2024-07-22 12:47 PM

Guest Commentary: Falls Church Needs to Follow Its Own Zoning Code

It is time for a change at the top.

For seven years, I have fought to get our City government to follow its residential zoning codes as written. I have tried encouragement, compromise, settlement, behind the scenes discussions, and even appeals to the Circuit Court, but to no avail. So entrenched is the City in its policy of defending staff action against the plain language of the law, that it now apparent that incremental corrections are not feasible.

The last time I wrote in the Falls Church News-Press, a Fairfax County resident, who has since moved into the City, was developing two previously combined Lincoln Avenue lots that the City had improperly allowed to be split apart. Today? Residents are fighting the same developer again in the first ever CBIRT (Chesapeake Bay Interdisciplinary Review Team) hearing regarding clear cutting and redevelopment of two additional improperly split substandard lots and zoning appeals are pending as well. City management just plain refuses to follow the law with regards to splitting of substandard lots.

In the interim, absolutely nothing has happened in terms of action by the elected officials or the City management. The City Manager even found himself embroiled in his own controversy when the City Zoning Administrator, who is at the core of all of the problems in zoning and development here, approved an improper front porch projection for the Manager’s own house, circumventing a previous negative decision of the Board of Zoning Appeals.

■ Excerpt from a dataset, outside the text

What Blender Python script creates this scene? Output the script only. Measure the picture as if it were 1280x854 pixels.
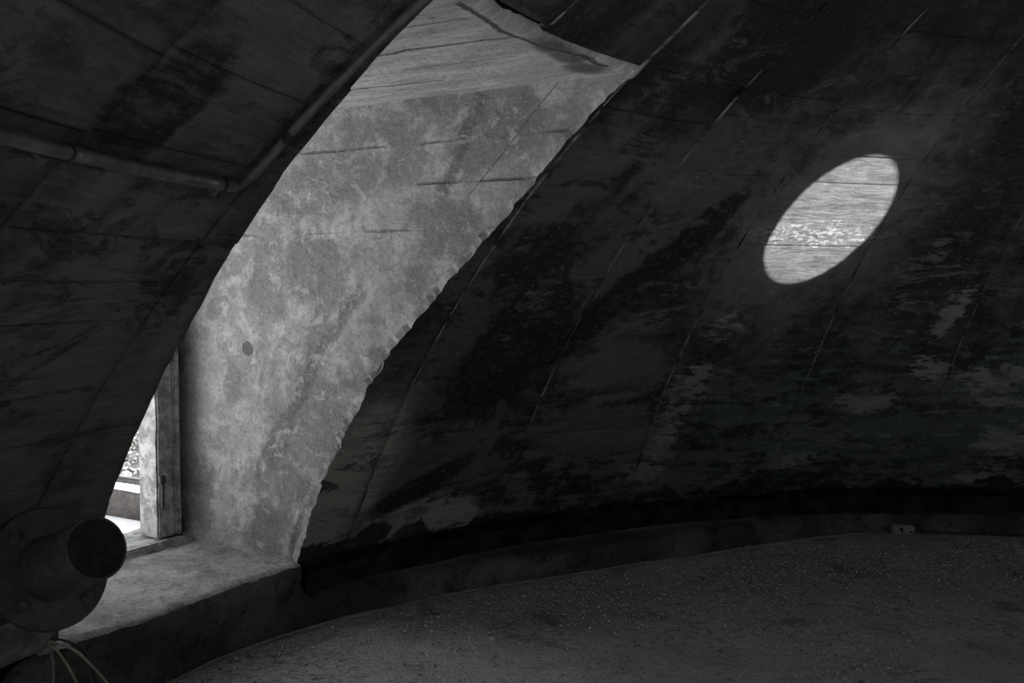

In fact, the City spends a lot of time circumventing its own code. It’s happening right now in the latest appeals of the Lincoln development. The code requires a stay of actions being appealed yet the City has issued building permits and the builder is pushing forward with construction. Why can’t the City follow even the most basic sentences in its own laws?

In the case of substandard lot splitting, the plain language of the code is clear. Substandard lots are to be reasonably combined. There is no code language that allows decombination once two lots are combined. Yet, the City allows people to circumvent the law by listing previously combined lots under separate ownership using dummy holding corporations. It should be patently obvious to everyone that two substandard lots with a house existing across them are already reasonably combined! Decombination of already combined substandard lots is an illegal subdivision and the City needs to stop allowing it.

There are citizens like myself who spend a lot of time investing themselves in this community as business owners, volunteers, civic activists and even Councilpersons. But when we notice something concerning, we are outright dismissed and even prosecuted by the City government and City Manager.

Former Councilman Dan Maller has brought the substandard lot splitting to the attention of the City government several times. His reward? In a clear case of retribution, the zoning administrator brought a complaint against Maller, with threats of fines and jail time, regarding an alleged building coverage issue which the same zoning administrator had approved six years prior.

City staff have verbally attacked citizens in the hallway simply for coming by and asking a question. Citizens are called stupid. I know this because it has happened to me. Former manager Dan McKeever even sent me a personal apology for the behavior of a staff member.

Then there are residential developers. They build here, sometimes live in one of the houses they build for a few years, but ultimately take profits and move on. The City is left with the density, runoff, increased traffic, and the increased demand for city services. The gross tax receipts may go up, but the net is negative. The City loses money in the deal!

The City Attorney finds himself repeatedly defending City staff actions that are plainly wrong. The City’s responses to improper behavior by its staff members are reactionary and defensive, not proactive and pro-citizen.

I have had enough of the outright dismissal of citizen rights. After seven years, when will the elected officials here stand up for the neighbors and do something to rectify this situation?

At Monday’s Council meeting, the City Manager defended the City by stating that he expected a “consistent fair application of the law.” He is wrong. It is not fair to consistently apply the law incorrectly. If the City Manager disagrees with a portion of the law, he should have the Council change it. Otherwise he needs to follow it.

The City Manager has missed the boat. He forgets who actually pays his salary. The voters do. We are not tenants. We are owners. If the City Manager won’t ensure his staff follows the code, if he won’t even make sure that his own property development is beyond reproach, then he doesn’t deserve the job.